If you are lucky enough to meet a nurturing partner, they might be able to awaken in you a whole different personality you did not know existed within you. If you are not that lucky, you might end up in an unfortunate dependence situation where you are at your partner’s mercy which exposes you to manipulation and abuse. Recovering from this kind of state is scary and tough, but awareness is the first step.

Ideally, before you enter any sort of relationship with someone else you should know who you are. You should be aware of what your values are, what your motivations and your worth are. What can you take and where do you draw the proverbial line in the sand? There are also more secondary factors about yourself such as interests, passions, life goals, personality traits, and pet peeves. But what if you ‘forgot’ all that during that period?

The first thing counsellors advise is taking a step back from the relationship and reclaiming yourself.  Take time to enjoy the things that made you happy before.  Instead of relying on the relationship as an emotional booster, start doing activities or rituals that make you feel great.

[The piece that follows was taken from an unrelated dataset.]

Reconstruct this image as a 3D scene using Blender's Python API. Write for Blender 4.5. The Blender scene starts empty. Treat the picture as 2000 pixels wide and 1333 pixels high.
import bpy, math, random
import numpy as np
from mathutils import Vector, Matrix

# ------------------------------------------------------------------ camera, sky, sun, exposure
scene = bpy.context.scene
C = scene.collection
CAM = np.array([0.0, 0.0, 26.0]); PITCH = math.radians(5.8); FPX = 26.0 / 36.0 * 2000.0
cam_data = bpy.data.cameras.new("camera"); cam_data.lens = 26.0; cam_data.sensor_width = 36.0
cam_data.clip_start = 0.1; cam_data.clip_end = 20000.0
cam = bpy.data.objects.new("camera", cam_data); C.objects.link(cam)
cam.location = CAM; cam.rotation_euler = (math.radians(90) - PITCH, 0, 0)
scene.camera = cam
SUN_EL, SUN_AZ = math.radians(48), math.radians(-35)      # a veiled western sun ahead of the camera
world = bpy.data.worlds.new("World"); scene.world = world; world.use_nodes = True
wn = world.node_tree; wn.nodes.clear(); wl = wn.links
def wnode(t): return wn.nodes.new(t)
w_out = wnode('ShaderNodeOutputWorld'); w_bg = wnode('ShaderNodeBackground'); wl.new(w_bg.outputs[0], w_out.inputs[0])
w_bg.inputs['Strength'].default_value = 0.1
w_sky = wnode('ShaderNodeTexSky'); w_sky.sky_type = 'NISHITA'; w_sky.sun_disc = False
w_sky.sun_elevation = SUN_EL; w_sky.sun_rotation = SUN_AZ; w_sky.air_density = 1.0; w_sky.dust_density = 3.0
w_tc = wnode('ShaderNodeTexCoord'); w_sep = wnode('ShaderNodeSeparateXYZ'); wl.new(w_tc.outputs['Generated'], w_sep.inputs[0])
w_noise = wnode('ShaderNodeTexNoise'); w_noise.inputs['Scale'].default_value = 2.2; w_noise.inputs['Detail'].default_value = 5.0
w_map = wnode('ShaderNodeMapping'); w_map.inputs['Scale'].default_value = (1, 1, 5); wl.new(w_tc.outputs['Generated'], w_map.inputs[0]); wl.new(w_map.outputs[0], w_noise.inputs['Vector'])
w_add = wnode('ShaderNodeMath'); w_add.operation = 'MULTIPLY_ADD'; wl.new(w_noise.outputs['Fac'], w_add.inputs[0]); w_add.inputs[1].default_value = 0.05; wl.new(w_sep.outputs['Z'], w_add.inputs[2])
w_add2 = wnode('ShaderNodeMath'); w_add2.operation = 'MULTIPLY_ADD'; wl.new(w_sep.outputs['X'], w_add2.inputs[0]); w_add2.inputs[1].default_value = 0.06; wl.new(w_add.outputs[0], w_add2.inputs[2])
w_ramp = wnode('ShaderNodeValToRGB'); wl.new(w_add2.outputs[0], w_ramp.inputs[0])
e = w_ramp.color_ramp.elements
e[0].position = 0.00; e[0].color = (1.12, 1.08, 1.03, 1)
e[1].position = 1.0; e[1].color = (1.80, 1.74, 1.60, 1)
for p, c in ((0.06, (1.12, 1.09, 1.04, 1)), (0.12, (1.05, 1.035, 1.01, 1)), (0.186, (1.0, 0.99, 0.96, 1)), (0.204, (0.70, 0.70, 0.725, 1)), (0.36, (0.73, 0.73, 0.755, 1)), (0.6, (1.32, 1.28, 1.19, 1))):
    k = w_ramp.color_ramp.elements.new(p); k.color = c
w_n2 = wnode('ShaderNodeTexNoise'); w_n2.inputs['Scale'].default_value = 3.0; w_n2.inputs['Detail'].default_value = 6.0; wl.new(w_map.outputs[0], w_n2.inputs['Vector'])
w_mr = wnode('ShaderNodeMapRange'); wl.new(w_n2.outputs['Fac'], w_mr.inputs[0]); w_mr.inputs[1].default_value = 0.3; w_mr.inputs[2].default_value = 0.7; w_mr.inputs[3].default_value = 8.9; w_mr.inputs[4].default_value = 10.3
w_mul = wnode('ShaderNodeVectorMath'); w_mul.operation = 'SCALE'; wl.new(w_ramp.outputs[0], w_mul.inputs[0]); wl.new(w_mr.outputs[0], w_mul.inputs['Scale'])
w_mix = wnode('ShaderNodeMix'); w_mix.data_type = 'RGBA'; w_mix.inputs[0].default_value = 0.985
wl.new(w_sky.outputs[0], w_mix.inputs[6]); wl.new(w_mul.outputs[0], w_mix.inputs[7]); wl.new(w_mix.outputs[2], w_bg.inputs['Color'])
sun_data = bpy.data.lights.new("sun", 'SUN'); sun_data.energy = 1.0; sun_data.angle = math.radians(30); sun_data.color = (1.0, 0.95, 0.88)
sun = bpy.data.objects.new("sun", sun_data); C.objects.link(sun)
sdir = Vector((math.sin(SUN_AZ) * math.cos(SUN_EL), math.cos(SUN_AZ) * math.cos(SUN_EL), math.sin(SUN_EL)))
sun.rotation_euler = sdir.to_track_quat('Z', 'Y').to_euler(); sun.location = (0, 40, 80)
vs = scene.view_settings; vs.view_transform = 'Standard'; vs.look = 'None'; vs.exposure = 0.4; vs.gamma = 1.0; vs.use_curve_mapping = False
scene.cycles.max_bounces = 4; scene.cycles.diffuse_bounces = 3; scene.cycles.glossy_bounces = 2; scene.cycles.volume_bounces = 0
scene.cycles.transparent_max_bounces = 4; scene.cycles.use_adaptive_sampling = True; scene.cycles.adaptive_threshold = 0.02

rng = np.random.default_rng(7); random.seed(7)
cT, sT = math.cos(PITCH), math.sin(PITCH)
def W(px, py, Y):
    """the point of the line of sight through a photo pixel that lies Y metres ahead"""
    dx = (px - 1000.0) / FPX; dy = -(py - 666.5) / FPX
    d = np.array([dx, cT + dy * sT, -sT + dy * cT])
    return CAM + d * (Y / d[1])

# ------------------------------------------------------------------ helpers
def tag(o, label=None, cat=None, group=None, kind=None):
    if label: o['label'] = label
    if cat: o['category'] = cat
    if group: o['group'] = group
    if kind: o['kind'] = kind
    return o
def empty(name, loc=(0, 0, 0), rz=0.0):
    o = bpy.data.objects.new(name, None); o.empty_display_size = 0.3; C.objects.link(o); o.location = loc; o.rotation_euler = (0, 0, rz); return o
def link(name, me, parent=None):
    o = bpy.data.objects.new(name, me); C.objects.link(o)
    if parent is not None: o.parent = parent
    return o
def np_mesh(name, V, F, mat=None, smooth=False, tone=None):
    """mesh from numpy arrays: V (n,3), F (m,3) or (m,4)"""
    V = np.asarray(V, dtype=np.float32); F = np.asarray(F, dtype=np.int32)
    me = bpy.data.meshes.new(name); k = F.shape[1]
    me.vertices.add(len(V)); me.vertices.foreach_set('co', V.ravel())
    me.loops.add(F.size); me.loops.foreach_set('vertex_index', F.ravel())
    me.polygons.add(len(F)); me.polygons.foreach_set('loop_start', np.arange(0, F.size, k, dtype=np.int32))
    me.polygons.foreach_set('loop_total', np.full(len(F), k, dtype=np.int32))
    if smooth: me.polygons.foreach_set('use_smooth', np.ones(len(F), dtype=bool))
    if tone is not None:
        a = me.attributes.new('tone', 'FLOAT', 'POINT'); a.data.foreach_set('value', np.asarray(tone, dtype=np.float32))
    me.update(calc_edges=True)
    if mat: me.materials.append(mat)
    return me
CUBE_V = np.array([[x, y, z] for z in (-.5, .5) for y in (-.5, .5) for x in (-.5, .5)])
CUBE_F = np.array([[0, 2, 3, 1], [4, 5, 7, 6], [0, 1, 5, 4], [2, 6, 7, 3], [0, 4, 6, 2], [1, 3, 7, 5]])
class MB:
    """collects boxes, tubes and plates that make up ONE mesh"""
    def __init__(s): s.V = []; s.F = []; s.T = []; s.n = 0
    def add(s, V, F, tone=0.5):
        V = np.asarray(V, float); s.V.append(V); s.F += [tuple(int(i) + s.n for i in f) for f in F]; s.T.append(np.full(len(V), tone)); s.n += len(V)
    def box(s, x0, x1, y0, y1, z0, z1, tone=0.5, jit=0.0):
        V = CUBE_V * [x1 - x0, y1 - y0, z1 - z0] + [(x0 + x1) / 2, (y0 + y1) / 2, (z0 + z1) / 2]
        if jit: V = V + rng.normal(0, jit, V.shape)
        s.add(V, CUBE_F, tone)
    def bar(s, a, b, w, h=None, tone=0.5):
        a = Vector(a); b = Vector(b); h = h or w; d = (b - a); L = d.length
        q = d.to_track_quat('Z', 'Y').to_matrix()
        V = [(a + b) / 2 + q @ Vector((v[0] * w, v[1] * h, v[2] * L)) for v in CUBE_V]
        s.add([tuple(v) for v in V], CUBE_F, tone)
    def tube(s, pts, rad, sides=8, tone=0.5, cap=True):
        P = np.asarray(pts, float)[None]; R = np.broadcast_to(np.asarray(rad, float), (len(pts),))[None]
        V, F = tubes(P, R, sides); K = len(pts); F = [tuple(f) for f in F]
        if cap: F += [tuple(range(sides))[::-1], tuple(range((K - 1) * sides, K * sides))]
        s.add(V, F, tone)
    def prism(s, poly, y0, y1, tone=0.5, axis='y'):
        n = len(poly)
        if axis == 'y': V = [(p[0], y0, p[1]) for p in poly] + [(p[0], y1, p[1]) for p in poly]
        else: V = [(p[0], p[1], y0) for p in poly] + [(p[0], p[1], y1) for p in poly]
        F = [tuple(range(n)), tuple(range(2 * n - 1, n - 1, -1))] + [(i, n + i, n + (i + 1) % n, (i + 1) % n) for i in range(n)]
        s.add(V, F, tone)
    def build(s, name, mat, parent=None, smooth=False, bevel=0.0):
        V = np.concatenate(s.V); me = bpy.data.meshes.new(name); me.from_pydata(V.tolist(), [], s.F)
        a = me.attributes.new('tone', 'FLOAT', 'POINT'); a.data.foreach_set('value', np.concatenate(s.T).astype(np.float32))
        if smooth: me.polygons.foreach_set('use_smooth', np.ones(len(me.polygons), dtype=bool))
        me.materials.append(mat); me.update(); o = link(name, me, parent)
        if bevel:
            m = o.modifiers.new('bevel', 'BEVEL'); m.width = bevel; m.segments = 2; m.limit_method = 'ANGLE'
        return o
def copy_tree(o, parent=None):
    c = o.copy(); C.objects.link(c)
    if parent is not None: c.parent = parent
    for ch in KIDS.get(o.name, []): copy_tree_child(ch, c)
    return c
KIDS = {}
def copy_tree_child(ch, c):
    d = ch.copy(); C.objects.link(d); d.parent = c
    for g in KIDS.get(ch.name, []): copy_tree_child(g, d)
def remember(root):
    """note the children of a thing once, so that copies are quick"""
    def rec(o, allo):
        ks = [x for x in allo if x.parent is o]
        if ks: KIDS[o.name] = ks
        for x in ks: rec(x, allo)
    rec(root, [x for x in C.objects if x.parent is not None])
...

Once you have gained clarity on your inner world, focus on the external. What behavioural traits and activities are not part of you but rather a depiction of dependence? What are your authentic goals, dreams and aspirations?  Identify your authentic desires, your needs and make them a priority. To flourish in romantic relationships or any other relationships for that matter, you need to enter them when you are whole and empowered enough to let someone into your life without losing yourself. 

Being yourself should not preclude you from being with somebody else. Give yourself a firm foundation, and make room for people in your life only after being whole with yourself. Beyond it all, know there is no one magic strategy for thriving as an individual in a relationship.

Your intuition will guide you on what you need to fix and how to fix it. It does not matter how nice your partner is, you need to find your voice by taking time to be alone, or with friends, and listen to your inner self. Learn to be brave in love by speaking up and letting your voice be heard while at the same time being mature enough to listen to your partner’s.